Intellektuelle Durchdringung: Durch die intellektuelle Durchdringung von Anforderungen können gezielt Strategien und Arbeitsweisen entwickelt werden, wobei mit zunehmender intellektueller Durchdringung eine Verlagerung von den ausführenden zu den vorbereitenden und steuernden Tätigkeiten einhergeht. Dies betrifft sowohl das zeitliche Gewicht wie auch die Bedeutung der Tätigkeitsbereiche. Voraussetzung hierfür ist eine differenzierte Wissensbasis, die mit handlungswirksamen Signalen verbunden ist.
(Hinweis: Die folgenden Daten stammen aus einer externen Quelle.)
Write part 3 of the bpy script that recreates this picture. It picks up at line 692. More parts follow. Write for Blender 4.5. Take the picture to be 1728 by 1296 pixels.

Bedeutung und Implikation für arbeitsorientiertes Lernen

Aus der Perspektive der Handlungsregulationstheorie ist die praktische Handlung der Ausgangspunkt für arbeitsorientiertes Lernen. Arbeitsorientiertes Lernen kann demnach als zielgerichteter Prozess verstanden werden, in dem der Lernende Ziele formuliert, Ergebnisse gedanklich vorwegnimmt und sein Handeln an diesen orientiert. Es geht beim arbeitsorientierten Lernen aus einer handlungsregulationstheoretischen Sicht nicht allein darum verhaltensbezogene Fertigkeiten aufzubauen, sondern auch um die Sensibilisierung der Sinnessysteme für differenzierte Wahrnehmungen, die Automatisierung von einfachen Teiltätigkeiten sowie die sprachliche und intellektuelle Durchdringung der Arbeit. Arbeitsorientiertes Lernen zielt in diesem Sinn immer auch auf die Ausdifferenzierung von psychischen Regulationsgrundlagen beispielsweise in Form elaborierter operativer Abbildsysteme.